'''

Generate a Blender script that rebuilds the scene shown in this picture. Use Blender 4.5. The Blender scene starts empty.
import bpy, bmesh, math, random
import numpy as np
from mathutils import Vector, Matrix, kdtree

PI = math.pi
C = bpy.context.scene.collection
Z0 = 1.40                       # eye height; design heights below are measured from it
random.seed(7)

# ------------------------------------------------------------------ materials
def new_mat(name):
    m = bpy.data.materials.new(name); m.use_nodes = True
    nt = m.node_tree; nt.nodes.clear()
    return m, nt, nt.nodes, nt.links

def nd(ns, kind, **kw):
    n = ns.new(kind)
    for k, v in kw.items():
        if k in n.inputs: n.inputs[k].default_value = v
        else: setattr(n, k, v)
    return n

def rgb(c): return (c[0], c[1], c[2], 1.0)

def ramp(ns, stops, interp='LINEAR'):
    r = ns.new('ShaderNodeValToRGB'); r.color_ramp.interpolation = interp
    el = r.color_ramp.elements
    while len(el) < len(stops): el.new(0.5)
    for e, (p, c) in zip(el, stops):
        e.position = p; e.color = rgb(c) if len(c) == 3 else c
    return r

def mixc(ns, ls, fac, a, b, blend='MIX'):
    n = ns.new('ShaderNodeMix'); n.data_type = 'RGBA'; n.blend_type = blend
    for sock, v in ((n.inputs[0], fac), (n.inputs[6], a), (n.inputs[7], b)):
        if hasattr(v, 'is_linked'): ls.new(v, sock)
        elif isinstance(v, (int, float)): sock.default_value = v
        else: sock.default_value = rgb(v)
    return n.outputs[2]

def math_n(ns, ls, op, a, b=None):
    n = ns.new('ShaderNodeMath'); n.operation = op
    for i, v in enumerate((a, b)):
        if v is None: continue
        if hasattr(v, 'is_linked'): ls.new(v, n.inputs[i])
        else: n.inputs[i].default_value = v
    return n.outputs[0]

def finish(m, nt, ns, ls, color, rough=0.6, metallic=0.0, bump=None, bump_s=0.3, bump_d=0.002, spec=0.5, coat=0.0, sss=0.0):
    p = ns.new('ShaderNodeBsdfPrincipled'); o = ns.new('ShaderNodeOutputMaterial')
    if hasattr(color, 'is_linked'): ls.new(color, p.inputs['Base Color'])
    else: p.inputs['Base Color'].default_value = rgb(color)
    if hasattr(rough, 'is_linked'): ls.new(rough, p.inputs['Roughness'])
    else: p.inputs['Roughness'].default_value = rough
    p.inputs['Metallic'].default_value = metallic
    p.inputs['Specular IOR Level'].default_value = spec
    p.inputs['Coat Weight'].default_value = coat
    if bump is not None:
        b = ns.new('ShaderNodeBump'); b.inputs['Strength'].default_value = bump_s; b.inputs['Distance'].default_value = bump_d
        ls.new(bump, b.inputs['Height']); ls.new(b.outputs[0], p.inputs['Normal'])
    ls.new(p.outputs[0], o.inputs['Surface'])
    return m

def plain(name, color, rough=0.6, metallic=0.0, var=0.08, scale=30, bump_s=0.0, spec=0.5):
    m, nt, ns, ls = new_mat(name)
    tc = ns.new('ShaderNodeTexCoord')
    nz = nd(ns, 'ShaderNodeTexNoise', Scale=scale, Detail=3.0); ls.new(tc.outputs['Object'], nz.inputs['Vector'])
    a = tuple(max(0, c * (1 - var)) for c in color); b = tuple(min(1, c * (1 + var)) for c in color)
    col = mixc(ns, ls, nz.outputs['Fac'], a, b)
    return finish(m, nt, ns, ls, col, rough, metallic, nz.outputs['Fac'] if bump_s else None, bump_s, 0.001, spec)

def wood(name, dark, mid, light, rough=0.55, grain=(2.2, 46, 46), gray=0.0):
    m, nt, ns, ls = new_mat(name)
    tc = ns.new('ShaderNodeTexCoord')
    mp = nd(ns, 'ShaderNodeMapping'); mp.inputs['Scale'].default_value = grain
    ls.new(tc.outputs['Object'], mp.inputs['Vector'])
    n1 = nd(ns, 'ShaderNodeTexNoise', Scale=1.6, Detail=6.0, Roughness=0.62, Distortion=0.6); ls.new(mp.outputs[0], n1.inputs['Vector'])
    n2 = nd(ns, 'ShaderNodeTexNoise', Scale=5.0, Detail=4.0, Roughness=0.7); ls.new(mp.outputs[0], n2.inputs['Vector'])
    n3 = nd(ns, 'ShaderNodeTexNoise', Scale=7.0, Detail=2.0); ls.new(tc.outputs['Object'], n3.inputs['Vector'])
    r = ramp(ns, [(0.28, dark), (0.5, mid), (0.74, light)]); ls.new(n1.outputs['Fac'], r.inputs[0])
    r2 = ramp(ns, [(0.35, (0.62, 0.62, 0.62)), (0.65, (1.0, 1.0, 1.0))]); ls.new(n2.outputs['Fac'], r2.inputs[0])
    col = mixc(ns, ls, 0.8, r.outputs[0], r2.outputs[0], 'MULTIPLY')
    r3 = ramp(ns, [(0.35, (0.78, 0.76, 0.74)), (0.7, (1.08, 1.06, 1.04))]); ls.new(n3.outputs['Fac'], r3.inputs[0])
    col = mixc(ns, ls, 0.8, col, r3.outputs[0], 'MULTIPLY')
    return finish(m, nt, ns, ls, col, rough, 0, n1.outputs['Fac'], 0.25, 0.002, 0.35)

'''

Exercise objective
Write out, unaltered, the lines from the opening of the listing through the line that includes "random.seed(7)".

Worked answer
Generate a Blender script that rebuilds the scene shown in this picture. Use Blender 4.5. The Blender scene starts empty.
import bpy, bmesh, math, random
import numpy as np
from mathutils import Vector, Matrix, kdtree

PI = math.pi
C = bpy.context.scene.collection
Z0 = 1.40                       # eye height; design heights below are measured from it
random.seed(7)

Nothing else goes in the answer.